Over piping hot tea, Umer tells me the story of his family. In World War Two, his father had fought in the Red Army.
"He was wounded and came home," Umer says. "Ten days later, all Crimean Tatars were deported from their homeland."
It was Josef Stalin who had ordered the deportation - an act of collective punishment and paranoia. The Soviet dictator suspected Crimean Tatars of collaborating with the Nazis. More than 230,000 people were forced on to cattle trains and transported to Central Asia.
"My mother and father told me later they'd be given just 15 minutes to gather their belongings," recalls Umer.
Umer grew up in Soviet Uzbekistan. Conscripted into the Soviet army in the late 1970s, he spent a year fulfilling his "internationalist duty" fighting in Afghanistan.
Umer looks at a photograph of his missing son.
"There is no justice," he says.
And yet this Crimean spring feels calmer than three years ago.
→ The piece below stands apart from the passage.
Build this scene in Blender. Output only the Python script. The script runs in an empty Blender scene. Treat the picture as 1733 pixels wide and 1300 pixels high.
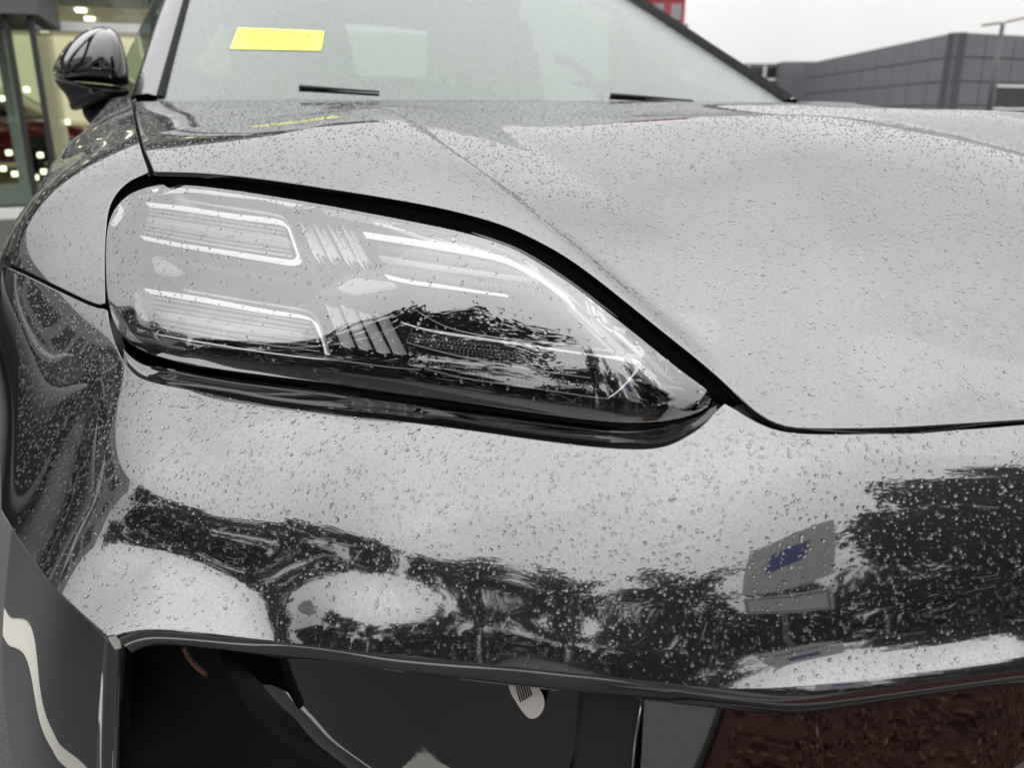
import bpy, math, random
import numpy as np
from mathutils import Vector
from mathutils.geometry import delaunay_2d_cdt

R = math.radians
rng = np.random.default_rng(7)
random.seed(7)
sc = bpy.context.scene
COL = sc.collection

# ------------------------------------------------------------------ camera
FPX, CX, CY = 1430.0, 866.5, 650.0          # focal length and centre in pixels of the photograph
PITCH, YAW = R(17.65), R(20.0)
CAM = np.array([-0.73, 0.0, 0.99])
cam_d = bpy.data.cameras.new('camera')
cam = bpy.data.objects.new('camera', cam_d)
COL.objects.link(cam)
cam.location = CAM
cam.rotation_euler = (math.pi / 2 - PITCH, 0, -YAW)
cam_d.sensor_width = 36
cam_d.lens = 36 * FPX / 1733
cam_d.clip_start = 0.02
cam_d.clip_end = 2000
cam_d.dof.use_dof = True
cam_d.dof.focus_distance = 0.72
cam_d.dof.aperture_fstop = 8.0
sc.camera = cam

# ------------------------------------------------------------------ world: overcast sky
SUN_EL, SUN_AZ = R(55), R(200)
world = bpy.data.worlds.new('World')
sc.world = world
world.use_nodes = True
nt = world.node_tree
nt.nodes.clear()
N_ = nt.nodes.new
w_out = N_('ShaderNodeOutputWorld')
w_bg = N_('ShaderNodeBackground')
w_tc = N_('ShaderNodeTexCoord')
w_sep = N_('ShaderNodeSeparateXYZ')
w_mr = N_('ShaderNodeMapRange')
w_mr.inputs['From Min'].default_value = 0.0
w_mr.inputs['From Max'].default_value = 1.0
w_mr.inputs['To Min'].default_value = 0.265
w_mr.inputs['To Max'].default_value = 1.0
w_noise = N_('ShaderNodeTexNoise')
w_noise.inputs['Scale'].default_value = 2.6
w_noise.inputs['Detail'].default_value = 5
w_noise.inputs['Roughness'].default_value = 0.55
w_mr2 = N_('ShaderNodeMapRange')
w_mr2.inputs['From Min'].default_value = 0.3
w_mr2.inputs['From Max'].default_value = 0.7
w_mr2.inputs['To Min'].default_value = 0.92
w_mr2.inputs['To Max'].default_value = 1.05
w_mul = N_('ShaderNodeMath'); w_mul.operation = 'MULTIPLY'
w_mul2 = N_('ShaderNodeMath'); w_mul2.operation = 'MULTIPLY'
w_mul2.inputs[1].default_value = 30.0
w_col = N_('ShaderNodeMix'); w_col.data_type = 'RGBA'; w_col.blend_type = 'MULTIPLY'
w_col.inputs[0].default_value = 1.0
w_col.inputs[6].default_value = (1.0, 0.985, 0.972, 1)
w_sky = N_('ShaderNodeTexSky')
w_sky.sky_type = 'NISHITA'
w_sky.sun_disc = False
w_sky.sun_elevation = SUN_EL
w_sky.sun_rotation = SUN_AZ
w_sky.dust_density = 4.0
w_mix = N_('ShaderNodeMix'); w_mix.data_type = 'RGBA'
w_mix.inputs[0].default_value = 0.93          # cloud cover
L_ = nt.links.new
L_(w_tc.outputs['Generated'], w_sep.inputs[0])
L_(w_tc.outputs['Generated'], w_noise.inputs['Vector'])
L_(w_sep.outputs['Z'], w_mr.inputs['Value'])
L_(w_noise.outputs['Fac'], w_mr2.inputs['Value'])
L_(w_mr.outputs[0], w_mul.inputs[0]); L_(w_mr2.outputs[0], w_mul.inputs[1])
L_(w_mul.outputs[0], w_mul2.inputs[0])
L_(w_mul2.outputs[0], w_col.inputs[7])
L_(w_sky.outputs[0], w_mix.inputs[6])
L_(w_col.outputs[2], w_mix.inputs[7])
L_(w_mix.outputs[2], w_bg.inputs['Color'])
w_bg.inputs['Strength'].default_value = 0.1
L_(w_bg.outputs[0], w_out.inputs[0])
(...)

While Russia and the West argue over sanctions, sovereignty and borders, it seems that most people here are just trying to get on with their lives, trying to adapt.
"Everything calmed down," artist Svitlana Gavrilenko says. "Everyone who used to be 'pro' something - either pro-Russia or pro-Ukraine - everybody calmed down."
Three years ago Svitlana had opposed annexation. Today her perspective has changed.
"A lot of small and medium-sized businesses fell apart after Russia came because they were all connected to Ukraine. Now they have reconnected to Russia and China. If we become a part of Ukraine again, we will need to solve all this stuff again. Everyone's life is going to be screwed up again."
In the Black Sea resort of Yalta I find the promenade packed with people enjoying a seaside stroll in the sunshine. The sound of the waves crashing on the shore mixes with jazz chords from street musicians. From the conversations, there is an overriding sense of a population desperate for peace.
"Many people in Crimea still love Ukraine," Rodion says. "Russia and Ukraine are too similar, their peoples too inter-connected to feel bad about each other."
Rodion believes "it's not completely impossible" that Crimea would one day return to Ukrainian rule.
"Nobody ever imagined it would become a part of Russia," he says, though he resents Western leaders who demand the peninsula's return. "Crimea is not just a thing to be given to one country or another. It's a place. It's the people who live here. It's history. It's many things that cannot be bought or inter-changed."
Svitlana Gavrilenko believes that the changes that took place here three years ago are irreversible.
"I don't think Russia in its modern state, with Putin at the top, could ever give Crimea back," she tells me. "They made so much effort to connect it. They suffered through all these sanctions just to have Crimea. Why would they give it back?"